I found recyclable Oral B electric toothbrush heads too. Not non-plastic, but at least they’re recyclable.

Sustainable solution: recyclable or bamboo electric toothbrush heads

Natural plastic-free toothpaste 

I am guilty of using the odd plastic-packaged toothpaste, as for some reason I STILL haven’t got around to switching to either toothpaste tablets or finding a nice natural toothpaste in an aluminium tube instead of plastic. I use both a main brand sensitive toothpaste (to keep sensitivity at bay) and a natural one from MooGoo which leaves my teeth feeling very clean. Please, Moogoo, switch to aluminium tubes and I will be forever loyal!

I’m not sure if I like the idea of toothpaste tablets, but I will certainly try some soon. I’m more likely to get on with an aluminium tube of natural toothpaste. I do worry the sensitivity will come back though, so if anyone knows of a good natural toothpaste for sensitive teeth, please holler!

Sustainable solution: toothpaste in an aluminium tube, or tablets

Metal Razor

After having laser hair removal, I use a razor about twice a year!! The hair on my body is so sparse and light now. I have a men’s Gillete razor, which actually has a metal handle, but it has small plastic parts in the blades. I have generally found men’s razors and blades are better and cheaper than the women’s ones (they think us women are mugs!) 

I love the look of the all-metal eco razors now available and plan to get one of those when my existing blades run out. I love this pretty zero waste metal razor in pastel pink, baby blue or mint green. Or this rose gold metal razor is gorgeous.

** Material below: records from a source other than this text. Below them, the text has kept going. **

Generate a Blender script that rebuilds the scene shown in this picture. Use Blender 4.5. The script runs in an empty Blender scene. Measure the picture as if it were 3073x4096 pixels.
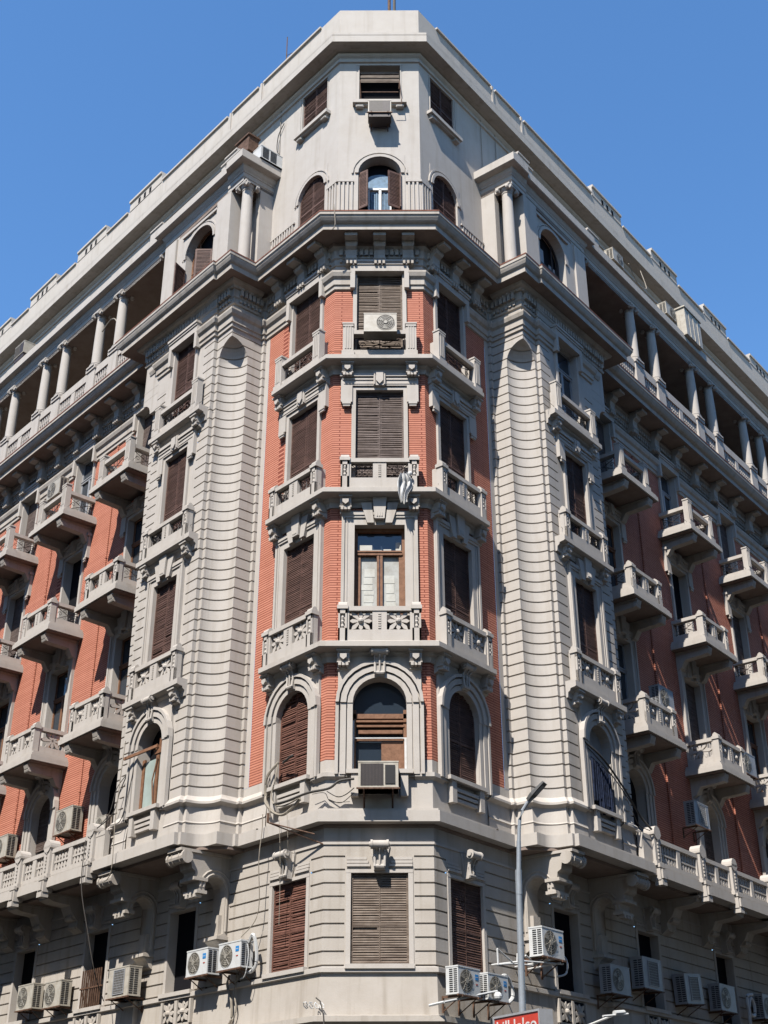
import bpy, bmesh, math, random
from math import sin, cos, pi, radians, sqrt, atan2
from mathutils import Matrix, Vector
random.seed(7)
C = bpy.context.scene.collection
# ------------------------------------------------------------------ frames
# F: front facet of the corner bay; L / R: the two street directions.  u runs along the wall, w outward, z up
GZ = -1.6
BASE = {'F': (-0.115, 30.01), 'L': (-1.413, 30.01), 'R': (1.148, 30.01)}
TH = {'L': radians(41.47), 'R': radians(38.35)}
DD = {'F': (1, 0), 'L': (-sin(TH['L']), cos(TH['L'])), 'R': (sin(TH['R']), cos(TH['R']))}
NN = {'F': (0, -1), 'L': (-cos(TH['L']), -sin(TH['L'])), 'R': (cos(TH['R']), -sin(TH['R']))}
ANG = {'F': 0, 'R': atan2(DD['R'][1], DD['R'][0]), 'L': atan2(-DD['L'][1], -DD['L'][0])}
def W2(s, u, w=0):
    b, d, n = BASE[s], DD[s], NN[s]
    return (b[0] + u*d[0] + w*n[0], b[1] + u*d[1] + w*n[1])
def spath(s, nodes):
    p = [W2(s, u, w) for u, w in nodes]
    return p[::-1] if s == 'L' else p
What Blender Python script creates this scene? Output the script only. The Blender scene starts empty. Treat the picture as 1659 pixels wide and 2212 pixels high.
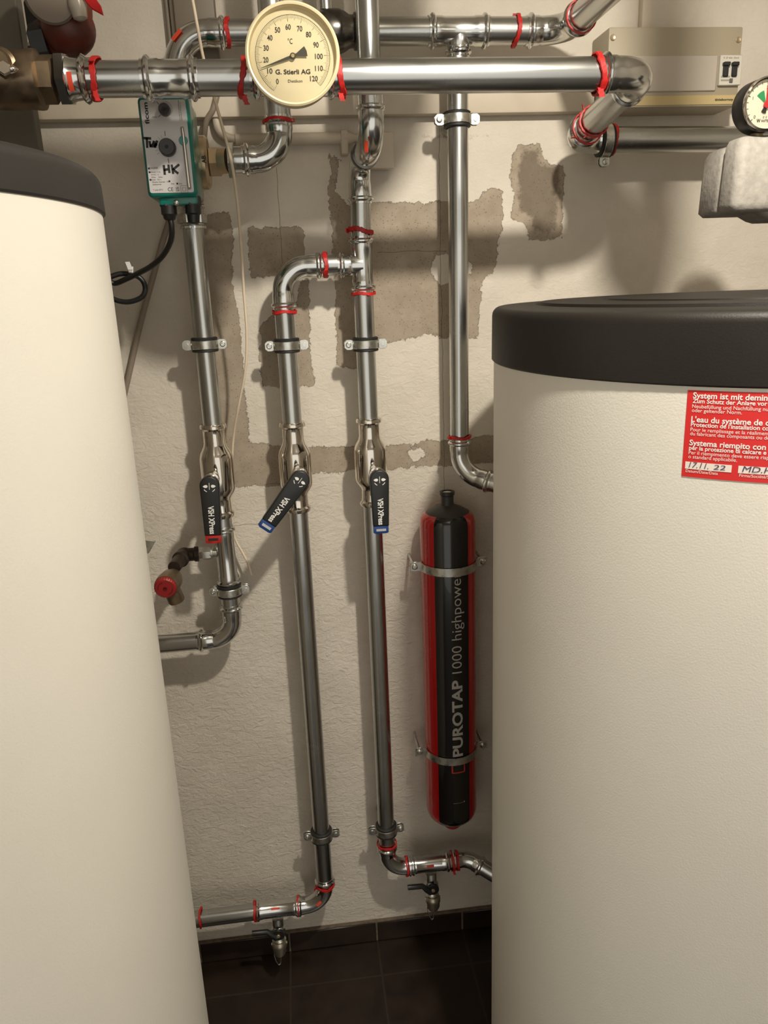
import bpy, bmesh, math, random
import numpy as np
from mathutils import Vector, Matrix

random.seed(7)
C = bpy.context.scene.collection
V = Vector
PI = math.pi

# ------------------------------------------------------------------ camera
F_PX, W_PX, H_PX, EYE = 1661.0, 1659.0, 2212.0, 1.5
yaw, pitch, roll = math.radians(6.2), math.radians(16.4), math.radians(-2.2)
fw = V((math.sin(yaw) * math.cos(pitch), math.cos(yaw) * math.cos(pitch), -math.sin(pitch)))
rt0 = V((math.cos(yaw), -math.sin(yaw), 0)); up0 = rt0.cross(fw)
rt = rt0 * math.cos(roll) + up0 * math.sin(roll)
up = -rt0 * math.sin(roll) + up0 * math.cos(roll)
cd = bpy.data.cameras.new('camera'); cam = bpy.data.objects.new('camera', cd); C.objects.link(cam)
M = Matrix((rt, up, -fw)).transposed().to_4x4(); M.translation = V((0, 0, EYE)); cam.matrix_world = M
cd.sensor_fit = 'HORIZONTAL'; cd.sensor_width = 36; cd.lens = 36 * F_PX / W_PX; cd.clip_start = 0.02
bpy.context.scene.camera = cam

# ------------------------------------------------------------------ light
def lamp(name, loc, power, col, rad):
    l = bpy.data.lights.new(name, 'POINT'); l.energy = power; l.color = col; l.shadow_soft_size = rad
    o = bpy.data.objects.new(name, l); o.location = loc; C.objects.link(o); return o
LP, LC = V((0.371, 0.40, 2.182)), (1.0, 0.93, 0.80)
lamp('ceiling_bulb_light', LP, 15.0, LC, 0.028)
rl_ = bpy.data.lights.new('shaded_lamp_light', 'SPOT'); rl_.energy = 56.0; rl_.color = LC; rl_.spot_size = math.radians(126); rl_.spot_blend = 1.0; rl_.shadow_soft_size = .028
ro_ = bpy.data.objects.new('shaded_lamp_light', rl_); ro_.location = LP; ro_.rotation_euler = V((.07, .50, -.86)).to_track_quat('-Z', 'Y').to_euler(); C.objects.link(ro_)
wd = bpy.data.worlds.new('world'); bpy.context.scene.world = wd; wd.use_nodes = True
wd.node_tree.nodes['Background'].inputs[0].default_value = (1, .95, .86, 1)
wd.node_tree.nodes['Background'].inputs[1].default_value = 1.05
vs = bpy.context.scene.view_settings
vs.view_transform = 'Standard'; vs.look = 'None'; vs.exposure = 0.0; vs.gamma = 1.0; vs.use_curve_mapping = False

def P(px, py, Y):
    """world point at depth Y (distance from the camera towards the wall) seen at a photo position"""
    d = fw + rt * ((px - W_PX / 2) / F_PX) - up * ((py - H_PX / 2) / F_PX)
    d = d * (Y / d.y); d.z += EYE; return d

# ------------------------------------------------------------------ materials
MATS = {}
def newmat(name):
    m = bpy.data.materials.new(name); m.use_nodes = True; nt = m.node_tree
    return m, nt, nt.nodes['Principled BSDF']
def N(nt, typ, **kw):
    n = nt.nodes.new(typ)
    for k, v in kw.items():
        if k.startswith('i_'): n.inputs[k[2:].replace('_', ' ')].default_value = v
        elif k[0] == 'n' and k[1:].isdigit(): n.inputs[int(k[1:])].default_value = v
        else: setattr(n, k, v)
    return n
def L(nt, a, b): nt.links.new(a, b)
def mat(name, col, rough=.5, metal=0., var=0., vscale=20., bump=0., bscale=200., stretch=None, rvar=0., spec=.5, coat=0.):
    if name in MATS: return MATS[name]
    m, nt, b = newmat(name)
    b.inputs['Base Color'].default_value = (*col, 1); b.inputs['Roughness'].default_value = rough
    b.inputs['Metallic'].default_value = metal; b.inputs['Specular IOR Level'].default_value = spec
    b.inputs['Coat Weight'].default_value = coat
    tc = N(nt, 'ShaderNodeTexCoord'); src = tc.outputs['Object']
    if stretch:
        mp = N(nt, 'ShaderNodeMapping'); mp.inputs['Scale'].default_value = stretch; L(nt, src, mp.inputs[0]); src = mp.outputs[0]
    if var or rvar:
        n = N(nt, 'ShaderNodeTexNoise', i_Scale=vscale, i_Detail=5.); L(nt, src, n.inputs['Vector'])
        if var:
            r = N(nt, 'ShaderNodeValToRGB'); e = r.color_ramp.elements
            e[0].position = .3; e[1].position = .7
            e[0].color = (*[c * (1 - var) for c in col], 1); e[1].color = (*[min(1, c * (1 + var)) for c in col], 1)
            L(nt, n.outputs[0], r.inputs[0]); L(nt, r.outputs[0], b.inputs['Base Color'])
        if rvar:
            q = N(nt, 'ShaderNodeMapRange', n3=rough - rvar, n4=rough + rvar, n1=.3, n2=.7); L(nt, n.outputs[0], q.inputs[0]); L(nt, q.outputs[0], b.inputs['Roughness'])
    if bump:
        n2 = N(nt, 'ShaderNodeTexNoise', i_Scale=bscale, i_Detail=3.); L(nt, src, n2.inputs['Vector'])
        bp = N(nt, 'ShaderNodeBump', i_Strength=bump, i_Distance=.001); L(nt, n2.outputs[0], bp.inputs['Height']); L(nt, bp.outputs[0], b.inputs['Normal'])
    MATS[name] = m; return m

STEEL = mat('pipe_steel', (.52, .53, .52), .25, 1., var=.05, vscale=9, rvar=.04, bump=.015, bscale=40)
FIT = mat('fitting_steel', (.62, .63, .62), .16, 1., var=.08, vscale=25, rvar=.05, bump=.06, bscale=60)
CHROME = mat('nickel', (.70, .66, .60), .10, 1., var=.08, vscale=20)
ZINC = mat('zinc', (.62, .62, .58), .30, 1., var=.15, vscale=90, rvar=.08)
DARKST = mat('dark_steel', (.16, .15, .14), .25, 1., var=.3, vscale=20, bump=.2, bscale=60)
RUB = mat('rubber', (.012, .011, .010), .6)
RED = mat('red_paint', (.46, .012, .010), .5, var=.3, vscale=120, bump=.3, bscale=300)
REDM = mat('orange_red_mark', (.72, .07, .03), .5)
BLACK = mat('black_plastic', (.012, .012, .012), .38, bump=.15, bscale=900)
BLUE = mat('blue_plastic', (.01, .045, .20), .35)
WHITE = mat('white_print', (.78, .77, .74), .5)
BLK = mat('black_print', (.015, .014, .014), .6)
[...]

Sustainable solution: 100% metal razor and blades

A bathroom filled with quality sustainable products made from natural materials looks far better than one with loads of plastic tat lying around, in my opinion. I find most plastic products tend to look brash and cheap, especially shampoo bottles. So I’m looking forward to completing my eco product swaps and getting rid of the last few plastic-y products!

How to easily find sustainable products

Awards schemes such as the global Sustainability Award are a great way to identify the best sustainable and plastic-free options.